Hoffman's death is "an important moment in history," Brand states in the article. "Addiction is a mental illness around which there is a great deal of confusion, which is hugely exacerbated by the laws that criminalise drug addicts."
In the column, Brand says he understands Hoffman's fight, because he is also a drug addict in recovery.
"The reason I am so non-judgmental of Hoffman or Bieber and so condemnatory of the pop cultural tinsel that adorns the reporting around them is that I am a drug addict in recovery, so like any drug addict I know exactly how Hoffman felt when he 'went back out,'" Brand wrote in The Guardian.
"We know that prohibition does not work. We know that the people who devise drug laws are out of touch and have no idea how to reach a solution. Do they even have the inclination?" Brand asks, stating lawmakers are so "ineffective" its seems "they are deliberately creating the worst imaginable circumstances to maximise the harm caused by substance misuse."

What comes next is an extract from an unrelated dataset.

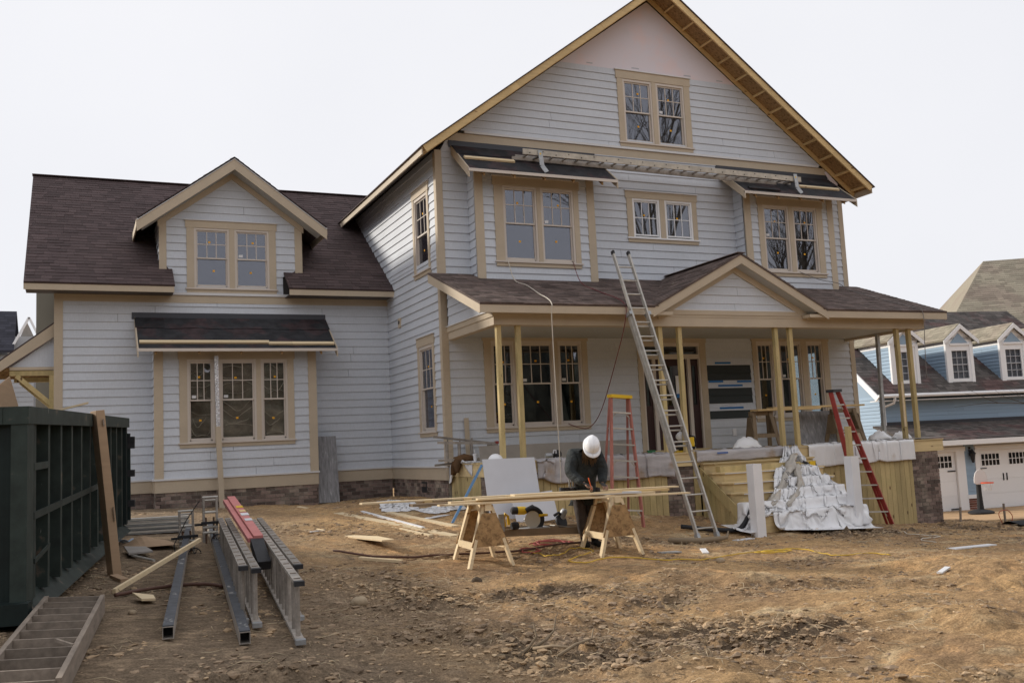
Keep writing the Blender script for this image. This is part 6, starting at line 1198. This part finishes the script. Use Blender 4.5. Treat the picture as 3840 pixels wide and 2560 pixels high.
# pole in front of the garage bay: board below, shiny metal above
t = thing('scaffold_pole', 'tall pole in front of the garage bay, plain wood below and shiny metal above', 'pole', (-4.03, 2.80, -.7)); zz0 = gd(-4.03, 2.8)-.05
MB().bar((-4.03, 2.80, zz0), (-4.085, 2.84, 1.05), .11, .045, up=(0, 1, 0)).build('wood_post', TAN, t); MB().bar((-4.085, 2.86, 1.05), (-4.10, 2.88, 2.56), .085, .06, up=(0, 1, 0)).build('metal_sleeve', mat('crinkled_foil', (.72, .71, .72), .22, 0, ns=[(40, .35, 1.3)], metal=.9, bump=(45, 1., .02)), t)
# white sleeves on the newels
for x, z0, z1, lab, dx in ((4.20, None, -.19, 'white square post sleeve standing at the left foot of the stairs', .0), (6.67, -1.37, -.165, 'white square sleeve on the wooden newel post right of the stairs', -.01)):
    zb_ = gd(x, -4.34)-.02 if z0 is None else z0; t = thing('post_sleeve', lab, 'post sleeve', (x, -4.34 if z0 is None else -4.15, zb_), group='white newel sleeves'); h = .095; ys = -4.34 if z0 is None else -4.15
    for a, b, c_, d2 in ((-h, h, -h, -h+.015), (-h, h, h-.015, h), (-h, -h+.015, -h+.015, h-.015), (h-.015, h, -h+.015, h-.015)):
        mb = MB(); mb.add([(x+p, ys+q_, zb_) for p, q_ in ((a, c_), (b, c_), (b, d2), (a, d2))]+[(x+dx+p, ys+q_, z1) for p, q_ in ((a, c_), (b, c_), (b, d2), (a, d2))], MB.HEX); mb.build('side', WHT, t)
# ------------------------------------------------------------------ small things on the porch
t = thing('drink_cup', 'white paper drink cup with a straw on the porch end', 'cup', (.22, -.95, .07)); MB().lathe((.22, -.95, .07), [(.03, 0), (.045, .13)], 14).build('cup', SCR, t); MB().lathe((.22, -.95, .20), [(.048, 0), (.048, .012), (.04, .02)], 14).build('lid', SCR, t); MB().tube([(.22, -.95, .21), (.205, -.95, .30)], .005, 6).build('straw', SCR, t)
jk = MB(); jp = [(.30, -.75, .12), (.1, -.70, .14), (-.03, -.60, .10), (-.06, -.52, -.02), (-.07, -.47, -.17)]; jk.tube(jp, [.05, .085, .09, .08, .05], 12); jk.tube([(-.02, -.66, .09), (-.07, -.70, -.03), (-.08, -.72, -.13)], [.07, .06, .045], 10); V2 = np.array(jk.v); V2 += (np.stack([vn(V2[:, 0]*20, V2[:, 2]*20), vn(V2[:, 1]*20+5, V2[:, 2]*20), vn(V2[:, 0]*20+9, V2[:, 1]*20)], -1)-.5)*.04; jk.v = [tuple(p) for p in V2]
one('jacket', jk, BRNJ, 'brown work jacket slung over the left porch end', 'jacket', smooth=True)
t = thing('hard_hat', 'white hard hat resting on the porch corner behind the white sheet', 'hard hat', (.02, -2.40, .07)); mb = MB(); mb.grid(24, 10, lambda u, v: (.02+math.sin(6.283*u)*math.sin(1.5708*v)*.14, -2.40+math.cos(6.283*u)*math.sin(1.5708*v)*.12, .08+.13*math.cos(1.5708*v))); mb.build('shell', MATS['hard_hat_white'], t, smooth=True, solid=.004); mb = MB(); mb.lathe((.02, -2.40, .075), [(.13, 0), (.165, .002), (.165, .008), (.13, .01)], 24); mb.build('brim', MATS['hard_hat_white'], t)
t = thing('power_tool', 'grey and black cordless tools lying on the porch floor behind the worker', 'tool', (1.25, -2.2, .06)); MB().lathe((1.12, -2.2, .13), [(.04, 0), (.045, .05), (.045, .12), (.03, .15)], 12, (1, 0, 0)).build('motor', STEEL, t); MB().lathe((1.30, -2.2, .14), [(.05, 0), (.085, .03), (.085, .10), (.06, .14)], 12, (1, .2, 0)).build('body', BLK, t); MB().tube([(1.26, -2.25, .16), (1.27, -2.26, .22), (1.31, -2.26, .22), (1.32, -2.25, .16)], .014, 6).build('loop', SCR, t)
t = thing('compressor', 'black and yellow portable compressor by the front door', 'compressor', (4.35, -2.1, .05)); MB().lathe((4.15, -2.1, .17), [(.06, 0), (.10, .03), (.10, .30), (.06, .33)], 16, (1, 0, 0)).build('tank', BLK, t); MB().box(4.12, 4.52, -2.2, -2.0, .05, .085).build('base', YEL, t); MB().box(4.30, 4.44, -2.23, -2.0, .16, .34).build('engine_cover', YEL, t); MB().tube([(4.5, -2.12, .1), (4.55, -2.12, .2), (4.52, -2.12, .35), (4.4, -2.12, .38), (4.2, -2.12, .37), (4.1, -2.12, .3)], .018, 8).build('handle', BLK, t); MB().tube([(4.36, -2.1, .3), (4.37, -2.1, .62)], .006, 5).build('antenna_rod', BLK, t)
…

According to Brand, "no self-respecting drug addict is even remotely deterred by prohibition."
"What prohibition achieves is an unregulated, criminal-controlled, sprawling, global mob-economy, where drug users, their families and society at large are all exposed to the worst conceivable version of this regrettably unavoidable problem," Brand wrote in The Guardian.
Brand then cites countries like Portugal and Switzerland, whose tolerant drug laws have helped lower crime and drug-related deaths by a significant amount."
"We know this system doesn't work - and yet we prop it up with ignorance and indifference. why are we not acting? Tradition? Prejudice? Extreme stupidity?" Brand questions. "The answer is all three."
"The troubling message behind Philip Seymour Hoffman's death, which we all feel without articulating, is that it was unnecessary and we know that something could be done. We also know what that something is and yet, for some traditional, prejudicial, stupid reason we don't do it," Brand states in The Guardian article.